Your task:
Write out every entry exactly as it appears.

Material to process:

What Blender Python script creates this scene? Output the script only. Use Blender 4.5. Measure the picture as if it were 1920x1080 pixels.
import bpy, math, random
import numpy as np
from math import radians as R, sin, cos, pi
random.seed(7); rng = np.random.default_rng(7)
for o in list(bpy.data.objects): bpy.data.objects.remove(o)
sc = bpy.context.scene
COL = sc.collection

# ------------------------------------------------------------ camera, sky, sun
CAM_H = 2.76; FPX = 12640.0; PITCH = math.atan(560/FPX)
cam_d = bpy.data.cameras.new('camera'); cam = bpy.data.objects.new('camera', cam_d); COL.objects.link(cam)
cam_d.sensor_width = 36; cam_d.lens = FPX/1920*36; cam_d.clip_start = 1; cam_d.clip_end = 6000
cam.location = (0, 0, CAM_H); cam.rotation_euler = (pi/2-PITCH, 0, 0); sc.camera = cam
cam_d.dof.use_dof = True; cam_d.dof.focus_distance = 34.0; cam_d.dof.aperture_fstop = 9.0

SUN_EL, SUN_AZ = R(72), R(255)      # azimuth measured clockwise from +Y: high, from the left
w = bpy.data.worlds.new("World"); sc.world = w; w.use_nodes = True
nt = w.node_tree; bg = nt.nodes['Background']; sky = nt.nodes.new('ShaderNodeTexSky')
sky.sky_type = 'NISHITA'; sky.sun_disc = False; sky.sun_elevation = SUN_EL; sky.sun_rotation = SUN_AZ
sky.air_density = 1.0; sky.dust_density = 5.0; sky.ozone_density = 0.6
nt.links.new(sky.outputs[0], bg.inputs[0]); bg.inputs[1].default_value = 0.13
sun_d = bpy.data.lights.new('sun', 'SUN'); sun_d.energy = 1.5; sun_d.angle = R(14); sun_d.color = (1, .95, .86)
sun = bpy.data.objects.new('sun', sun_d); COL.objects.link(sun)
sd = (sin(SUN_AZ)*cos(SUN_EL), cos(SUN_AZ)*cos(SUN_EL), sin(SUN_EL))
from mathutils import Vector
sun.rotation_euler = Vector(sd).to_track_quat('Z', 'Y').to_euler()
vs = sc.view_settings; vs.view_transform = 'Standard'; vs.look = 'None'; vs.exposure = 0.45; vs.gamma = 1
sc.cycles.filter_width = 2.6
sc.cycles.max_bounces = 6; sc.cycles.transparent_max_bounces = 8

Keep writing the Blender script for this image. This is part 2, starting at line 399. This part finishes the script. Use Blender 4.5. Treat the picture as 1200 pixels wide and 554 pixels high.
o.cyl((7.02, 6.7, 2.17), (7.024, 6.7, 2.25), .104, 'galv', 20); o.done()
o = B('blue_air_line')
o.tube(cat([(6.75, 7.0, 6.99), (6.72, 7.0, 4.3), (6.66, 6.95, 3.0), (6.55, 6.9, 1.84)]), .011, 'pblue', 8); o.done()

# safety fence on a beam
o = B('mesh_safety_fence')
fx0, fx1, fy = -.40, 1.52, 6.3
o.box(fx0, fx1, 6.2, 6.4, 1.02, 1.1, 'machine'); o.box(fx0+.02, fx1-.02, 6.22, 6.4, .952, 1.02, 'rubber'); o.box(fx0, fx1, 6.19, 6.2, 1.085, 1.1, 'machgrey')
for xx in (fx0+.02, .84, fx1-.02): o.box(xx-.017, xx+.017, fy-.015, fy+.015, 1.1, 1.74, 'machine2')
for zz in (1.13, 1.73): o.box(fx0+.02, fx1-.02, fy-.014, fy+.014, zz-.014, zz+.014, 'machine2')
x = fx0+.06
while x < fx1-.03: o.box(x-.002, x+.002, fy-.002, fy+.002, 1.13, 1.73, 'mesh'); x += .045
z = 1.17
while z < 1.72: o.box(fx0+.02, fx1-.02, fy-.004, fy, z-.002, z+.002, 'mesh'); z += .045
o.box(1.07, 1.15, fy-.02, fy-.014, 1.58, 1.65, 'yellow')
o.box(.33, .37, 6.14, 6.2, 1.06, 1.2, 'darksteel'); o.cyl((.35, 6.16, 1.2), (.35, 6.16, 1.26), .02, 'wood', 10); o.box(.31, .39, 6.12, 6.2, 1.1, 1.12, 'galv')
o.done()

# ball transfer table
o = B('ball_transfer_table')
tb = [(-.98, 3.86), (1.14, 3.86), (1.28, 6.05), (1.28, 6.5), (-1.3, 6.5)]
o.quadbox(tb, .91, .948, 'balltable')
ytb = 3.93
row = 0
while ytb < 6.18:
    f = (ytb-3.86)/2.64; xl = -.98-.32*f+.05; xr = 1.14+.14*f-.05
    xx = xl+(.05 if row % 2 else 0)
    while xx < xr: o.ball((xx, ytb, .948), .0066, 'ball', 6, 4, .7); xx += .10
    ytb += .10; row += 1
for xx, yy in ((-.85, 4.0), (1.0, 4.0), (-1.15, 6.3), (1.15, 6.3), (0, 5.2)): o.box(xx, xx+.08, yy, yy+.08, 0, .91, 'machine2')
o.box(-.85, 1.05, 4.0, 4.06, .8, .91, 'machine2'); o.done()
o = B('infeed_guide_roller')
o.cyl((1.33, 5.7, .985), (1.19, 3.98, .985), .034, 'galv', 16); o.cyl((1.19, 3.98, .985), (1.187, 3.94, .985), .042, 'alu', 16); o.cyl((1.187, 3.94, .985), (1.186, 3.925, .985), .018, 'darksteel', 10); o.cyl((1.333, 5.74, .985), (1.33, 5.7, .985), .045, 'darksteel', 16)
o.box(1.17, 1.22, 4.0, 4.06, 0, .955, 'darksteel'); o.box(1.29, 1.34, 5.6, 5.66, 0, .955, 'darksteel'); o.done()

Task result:
What Blender Python script creates this scene? Output the script only. Use Blender 4.5. Measure the picture as if it were 1920x1080 pixels.
import bpy, math, random
import numpy as np
from math import radians as R, sin, cos, pi
random.seed(7); rng = np.random.default_rng(7)
for o in list(bpy.data.objects): bpy.data.objects.remove(o)
sc = bpy.context.scene
COL = sc.collection

# ------------------------------------------------------------ camera, sky, sun
CAM_H = 2.76; FPX = 12640.0; PITCH = math.atan(560/FPX)
cam_d = bpy.data.cameras.new('camera'); cam = bpy.data.objects.new('camera', cam_d); COL.objects.link(cam)
cam_d.sensor_width = 36; cam_d.lens = FPX/1920*36; cam_d.clip_start = 1; cam_d.clip_end = 6000
cam.location = (0, 0, CAM_H); cam.rotation_euler = (pi/2-PITCH, 0, 0); sc.camera = cam
cam_d.dof.use_dof = True; cam_d.dof.focus_distance = 34.0; cam_d.dof.aperture_fstop = 9.0

SUN_EL, SUN_AZ = R(72), R(255)      # azimuth measured clockwise from +Y: high, from the left
w = bpy.data.worlds.new("World"); sc.world = w; w.use_nodes = True
nt = w.node_tree; bg = nt.nodes['Background']; sky = nt.nodes.new('ShaderNodeTexSky')
sky.sky_type = 'NISHITA'; sky.sun_disc = False; sky.sun_elevation = SUN_EL; sky.sun_rotation = SUN_AZ
sky.air_density = 1.0; sky.dust_density = 5.0; sky.ozone_density = 0.6
nt.links.new(sky.outputs[0], bg.inputs[0]); bg.inputs[1].default_value = 0.13
sun_d = bpy.data.lights.new('sun', 'SUN'); sun_d.energy = 1.5; sun_d.angle = R(14); sun_d.color = (1, .95, .86)
sun = bpy.data.objects.new('sun', sun_d); COL.objects.link(sun)
sd = (sin(SUN_AZ)*cos(SUN_EL), cos(SUN_AZ)*cos(SUN_EL), sin(SUN_EL))
from mathutils import Vector
sun.rotation_euler = Vector(sd).to_track_quat('Z', 'Y').to_euler()
vs = sc.view_settings; vs.view_transform = 'Standard'; vs.look = 'None'; vs.exposure = 0.45; vs.gamma = 1
sc.cycles.filter_width = 2.6
sc.cycles.max_bounces = 6; sc.cycles.transparent_max_bounces = 8

Keep writing the Blender script for this image. This is part 2, starting at line 399. This part finishes the script. Use Blender 4.5. Treat the picture as 1200 pixels wide and 554 pixels high.
o.cyl((7.02, 6.7, 2.17), (7.024, 6.7, 2.25), .104, 'galv', 20); o.done()
o = B('blue_air_line')
o.tube(cat([(6.75, 7.0, 6.99), (6.72, 7.0, 4.3), (6.66, 6.95, 3.0), (6.55, 6.9, 1.84)]), .011, 'pblue', 8); o.done()

# safety fence on a beam
o = B('mesh_safety_fence')
fx0, fx1, fy = -.40, 1.52, 6.3
o.box(fx0, fx1, 6.2, 6.4, 1.02, 1.1, 'machine'); o.box(fx0+.02, fx1-.02, 6.22, 6.4, .952, 1.02, 'rubber'); o.box(fx0, fx1, 6.19, 6.2, 1.085, 1.1, 'machgrey')
for xx in (fx0+.02, .84, fx1-.02): o.box(xx-.017, xx+.017, fy-.015, fy+.015, 1.1, 1.74, 'machine2')
for zz in (1.13, 1.73): o.box(fx0+.02, fx1-.02, fy-.014, fy+.014, zz-.014, zz+.014, 'machine2')
x = fx0+.06
while x < fx1-.03: o.box(x-.002, x+.002, fy-.002, fy+.002, 1.13, 1.73, 'mesh'); x += .045
z = 1.17
while z < 1.72: o.box(fx0+.02, fx1-.02, fy-.004, fy, z-.002, z+.002, 'mesh'); z += .045
o.box(1.07, 1.15, fy-.02, fy-.014, 1.58, 1.65, 'yellow')
o.box(.33, .37, 6.14, 6.2, 1.06, 1.2, 'darksteel'); o.cyl((.35, 6.16, 1.2), (.35, 6.16, 1.26), .02, 'wood', 10); o.box(.31, .39, 6.12, 6.2, 1.1, 1.12, 'galv')
o.done()

# ball transfer table
o = B('ball_transfer_table')
tb = [(-.98, 3.86), (1.14, 3.86), (1.28, 6.05), (1.28, 6.5), (-1.3, 6.5)]
o.quadbox(tb, .91, .948, 'balltable')
ytb = 3.93
row = 0
while ytb < 6.18:
    f = (ytb-3.86)/2.64; xl = -.98-.32*f+.05; xr = 1.14+.14*f-.05
    xx = xl+(.05 if row % 2 else 0)
    while xx < xr: o.ball((xx, ytb, .948), .0066, 'ball', 6, 4, .7); xx += .10
    ytb += .10; row += 1
for xx, yy in ((-.85, 4.0), (1.0, 4.0), (-1.15, 6.3), (1.15, 6.3), (0, 5.2)): o.box(xx, xx+.08, yy, yy+.08, 0, .91, 'machine2')
o.box(-.85, 1.05, 4.0, 4.06, .8, .91, 'machine2'); o.done()
o = B('infeed_guide_roller')
o.cyl((1.33, 5.7, .985), (1.19, 3.98, .985), .034, 'galv', 16); o.cyl((1.19, 3.98, .985), (1.187, 3.94, .985), .042, 'alu', 16); o.cyl((1.187, 3.94, .985), (1.186, 3.925, .985), .018, 'darksteel', 10); o.cyl((1.333, 5.74, .985), (1.33, 5.7, .985), .045, 'darksteel', 16)
o.box(1.17, 1.22, 4.0, 4.06, 0, .955, 'darksteel'); o.box(1.29, 1.34, 5.6, 5.66, 0, .955, 'darksteel'); o.done()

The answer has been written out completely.